On Saturday the State Department issued a report which urged Afghanistan's future government to include both genders, saying the Taliban's repression of women had crippled the country like cutting the wing off a bird.

"The Afghan people want, and the US government supports, a broad-based representative government, which includes women, in post-Taliban Afghanistan," the report said.

The co-ordinated campaign is the brainchild of President Bush's Communications Director, Ms Karen Hughes.

She told the New York Times that: "A society cannot be peaceful and harmonious if one-half of its members are imprisoned in their homes."

The view of the administration, she said, is that "improving education, improving access to health care and improving economic opportunity are an important part of making a nation more stable".

To get that caring message across to America's women a number of prominent women's leaders were invited to the State Department on Friday.

Some of them were enthusiastic afterwards. "I felt their positions were very strong," said the president of the Feminist Majority, Ms Eleanor Smeal.

Ms Theresa Loar, a senior adviser on international women's issues in the State Department under President Clinton and now president of the Vital Voices Global Partnership, agreed.

"The genie is out of the bottle now," she said.

Others were somewhat more cynical, putting the initiative down to Mr Bush's desire to bridge the gender gap in his domestic vote.
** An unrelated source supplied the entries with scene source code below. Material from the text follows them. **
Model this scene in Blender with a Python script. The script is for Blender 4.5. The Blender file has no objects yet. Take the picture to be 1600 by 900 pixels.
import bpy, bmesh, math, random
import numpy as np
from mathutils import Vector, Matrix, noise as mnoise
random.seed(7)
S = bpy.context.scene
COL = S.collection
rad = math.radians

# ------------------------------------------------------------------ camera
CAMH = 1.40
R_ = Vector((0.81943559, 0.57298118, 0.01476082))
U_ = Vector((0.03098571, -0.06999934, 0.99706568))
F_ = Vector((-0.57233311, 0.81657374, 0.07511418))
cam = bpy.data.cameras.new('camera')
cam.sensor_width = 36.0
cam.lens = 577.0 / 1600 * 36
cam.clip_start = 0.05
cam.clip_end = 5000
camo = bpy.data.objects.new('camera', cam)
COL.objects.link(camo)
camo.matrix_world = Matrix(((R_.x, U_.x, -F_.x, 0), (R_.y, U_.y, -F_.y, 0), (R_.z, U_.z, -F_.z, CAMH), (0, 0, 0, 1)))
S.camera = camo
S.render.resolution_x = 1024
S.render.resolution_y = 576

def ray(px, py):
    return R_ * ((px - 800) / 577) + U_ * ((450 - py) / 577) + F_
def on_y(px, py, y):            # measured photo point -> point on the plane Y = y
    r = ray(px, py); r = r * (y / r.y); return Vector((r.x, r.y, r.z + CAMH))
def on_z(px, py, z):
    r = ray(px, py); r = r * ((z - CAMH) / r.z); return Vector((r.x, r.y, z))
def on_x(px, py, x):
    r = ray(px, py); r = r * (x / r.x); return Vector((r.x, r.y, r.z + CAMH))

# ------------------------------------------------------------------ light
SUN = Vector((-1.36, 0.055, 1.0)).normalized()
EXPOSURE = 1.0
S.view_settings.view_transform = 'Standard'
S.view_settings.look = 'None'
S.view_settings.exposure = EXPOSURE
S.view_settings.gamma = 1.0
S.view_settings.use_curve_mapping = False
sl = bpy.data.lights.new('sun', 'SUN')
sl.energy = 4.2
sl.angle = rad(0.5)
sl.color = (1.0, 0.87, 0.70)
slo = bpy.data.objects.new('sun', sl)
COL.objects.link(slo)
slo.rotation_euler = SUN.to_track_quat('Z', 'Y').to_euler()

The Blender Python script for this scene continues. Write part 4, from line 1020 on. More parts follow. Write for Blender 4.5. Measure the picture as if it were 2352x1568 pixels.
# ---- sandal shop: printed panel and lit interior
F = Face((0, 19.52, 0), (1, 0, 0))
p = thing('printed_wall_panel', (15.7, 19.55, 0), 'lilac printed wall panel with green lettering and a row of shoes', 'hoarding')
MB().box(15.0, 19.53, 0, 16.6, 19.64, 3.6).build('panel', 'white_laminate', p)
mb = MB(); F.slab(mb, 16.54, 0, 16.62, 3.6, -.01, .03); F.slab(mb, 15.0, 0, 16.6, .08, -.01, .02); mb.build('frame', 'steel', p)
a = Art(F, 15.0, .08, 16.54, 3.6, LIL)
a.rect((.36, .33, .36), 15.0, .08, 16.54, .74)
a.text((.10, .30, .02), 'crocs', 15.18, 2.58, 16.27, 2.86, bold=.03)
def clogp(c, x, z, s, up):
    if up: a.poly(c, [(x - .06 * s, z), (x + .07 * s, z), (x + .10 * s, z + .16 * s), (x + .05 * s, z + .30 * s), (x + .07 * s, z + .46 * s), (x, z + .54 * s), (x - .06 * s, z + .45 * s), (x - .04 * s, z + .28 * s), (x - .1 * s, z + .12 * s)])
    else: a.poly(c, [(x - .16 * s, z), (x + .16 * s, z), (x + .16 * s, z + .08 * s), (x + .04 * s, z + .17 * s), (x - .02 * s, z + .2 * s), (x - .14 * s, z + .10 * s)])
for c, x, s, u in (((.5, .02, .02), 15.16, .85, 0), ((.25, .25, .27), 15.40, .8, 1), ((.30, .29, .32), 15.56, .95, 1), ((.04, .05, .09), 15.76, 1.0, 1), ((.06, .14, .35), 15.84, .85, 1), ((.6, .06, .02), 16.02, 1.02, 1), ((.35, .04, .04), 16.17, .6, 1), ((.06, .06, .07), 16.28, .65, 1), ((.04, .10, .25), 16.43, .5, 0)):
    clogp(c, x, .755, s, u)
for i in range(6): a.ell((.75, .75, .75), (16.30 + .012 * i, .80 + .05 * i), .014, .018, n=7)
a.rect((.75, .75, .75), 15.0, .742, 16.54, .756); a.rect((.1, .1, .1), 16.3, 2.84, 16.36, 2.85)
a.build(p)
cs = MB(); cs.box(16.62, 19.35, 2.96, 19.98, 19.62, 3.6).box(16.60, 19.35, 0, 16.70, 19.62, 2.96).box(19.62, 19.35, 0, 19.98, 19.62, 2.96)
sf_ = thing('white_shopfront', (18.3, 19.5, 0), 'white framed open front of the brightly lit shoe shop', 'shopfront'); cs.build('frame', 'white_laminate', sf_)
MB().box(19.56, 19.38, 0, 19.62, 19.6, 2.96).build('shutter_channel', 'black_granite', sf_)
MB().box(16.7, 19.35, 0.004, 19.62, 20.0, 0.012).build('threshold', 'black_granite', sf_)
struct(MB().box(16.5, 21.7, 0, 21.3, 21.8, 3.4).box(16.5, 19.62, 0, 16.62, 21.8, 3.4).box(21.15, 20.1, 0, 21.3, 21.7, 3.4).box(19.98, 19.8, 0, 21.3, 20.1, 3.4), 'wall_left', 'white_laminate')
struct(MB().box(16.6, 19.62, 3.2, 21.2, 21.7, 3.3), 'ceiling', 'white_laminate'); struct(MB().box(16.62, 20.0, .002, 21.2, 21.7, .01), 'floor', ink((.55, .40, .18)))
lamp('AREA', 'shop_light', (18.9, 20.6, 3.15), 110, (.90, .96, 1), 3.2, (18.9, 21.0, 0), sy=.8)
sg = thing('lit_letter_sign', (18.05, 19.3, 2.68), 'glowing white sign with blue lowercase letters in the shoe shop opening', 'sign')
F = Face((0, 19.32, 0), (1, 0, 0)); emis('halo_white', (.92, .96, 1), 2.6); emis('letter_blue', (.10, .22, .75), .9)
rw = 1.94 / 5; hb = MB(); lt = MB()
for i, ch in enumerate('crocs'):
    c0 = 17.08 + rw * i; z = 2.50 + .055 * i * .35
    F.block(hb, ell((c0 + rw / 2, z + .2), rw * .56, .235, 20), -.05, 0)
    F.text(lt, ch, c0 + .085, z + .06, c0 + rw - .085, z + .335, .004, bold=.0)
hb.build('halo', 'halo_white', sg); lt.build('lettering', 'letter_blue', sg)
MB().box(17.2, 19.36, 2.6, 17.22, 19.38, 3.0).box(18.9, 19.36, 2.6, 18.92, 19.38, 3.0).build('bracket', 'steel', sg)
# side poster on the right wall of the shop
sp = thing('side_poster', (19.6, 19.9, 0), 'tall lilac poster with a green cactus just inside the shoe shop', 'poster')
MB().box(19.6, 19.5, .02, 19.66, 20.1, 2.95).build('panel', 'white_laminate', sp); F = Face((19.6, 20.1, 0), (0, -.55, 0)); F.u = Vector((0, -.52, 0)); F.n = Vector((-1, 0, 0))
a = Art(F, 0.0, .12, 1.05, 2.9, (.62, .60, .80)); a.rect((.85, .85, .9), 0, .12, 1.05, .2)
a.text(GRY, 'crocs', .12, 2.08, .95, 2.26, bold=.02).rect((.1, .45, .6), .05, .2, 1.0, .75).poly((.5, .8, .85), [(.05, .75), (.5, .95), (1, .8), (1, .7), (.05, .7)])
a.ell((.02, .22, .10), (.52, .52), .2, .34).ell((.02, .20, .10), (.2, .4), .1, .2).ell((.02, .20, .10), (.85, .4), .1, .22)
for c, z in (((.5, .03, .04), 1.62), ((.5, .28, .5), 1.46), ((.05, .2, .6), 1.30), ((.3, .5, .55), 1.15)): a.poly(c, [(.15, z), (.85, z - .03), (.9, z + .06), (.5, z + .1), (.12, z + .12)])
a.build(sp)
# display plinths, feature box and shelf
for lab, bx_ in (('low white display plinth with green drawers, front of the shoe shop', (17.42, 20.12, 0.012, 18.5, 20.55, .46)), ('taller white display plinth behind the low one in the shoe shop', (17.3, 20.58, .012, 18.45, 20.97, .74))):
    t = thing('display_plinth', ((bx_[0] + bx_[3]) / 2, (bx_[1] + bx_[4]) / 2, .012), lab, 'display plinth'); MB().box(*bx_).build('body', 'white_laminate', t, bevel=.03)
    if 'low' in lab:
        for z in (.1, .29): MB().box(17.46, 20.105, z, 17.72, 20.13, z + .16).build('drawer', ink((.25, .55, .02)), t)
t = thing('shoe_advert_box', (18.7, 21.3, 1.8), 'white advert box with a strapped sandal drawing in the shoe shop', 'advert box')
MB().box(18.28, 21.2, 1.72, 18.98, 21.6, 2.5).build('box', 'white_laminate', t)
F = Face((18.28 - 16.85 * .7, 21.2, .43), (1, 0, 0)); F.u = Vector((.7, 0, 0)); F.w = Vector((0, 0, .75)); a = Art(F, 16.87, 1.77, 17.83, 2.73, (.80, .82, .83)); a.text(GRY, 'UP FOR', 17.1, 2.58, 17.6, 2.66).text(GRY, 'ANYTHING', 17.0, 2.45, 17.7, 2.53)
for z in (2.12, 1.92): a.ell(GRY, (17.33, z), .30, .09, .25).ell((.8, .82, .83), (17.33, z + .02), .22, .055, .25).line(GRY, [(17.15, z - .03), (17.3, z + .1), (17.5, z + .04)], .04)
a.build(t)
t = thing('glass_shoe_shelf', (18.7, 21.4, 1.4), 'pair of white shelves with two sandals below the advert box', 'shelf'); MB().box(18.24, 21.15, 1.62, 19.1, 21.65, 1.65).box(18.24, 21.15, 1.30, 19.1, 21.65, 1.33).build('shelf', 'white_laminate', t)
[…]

Ms Gloria Steinem was blunt. "I can't think of any motive other than the gender gap," she said last week.

"But they should understand that the gender gap is smart, and can tell the difference between rhetoric and reality."

Ms. Hughes, when pressed by the New York Times, did not entirely disagree.

"If through this initiative women who might not have previously wanted to support the president can see him in a different light," she said, "then I hope they will see his compassion and his sincere concern for human dignity."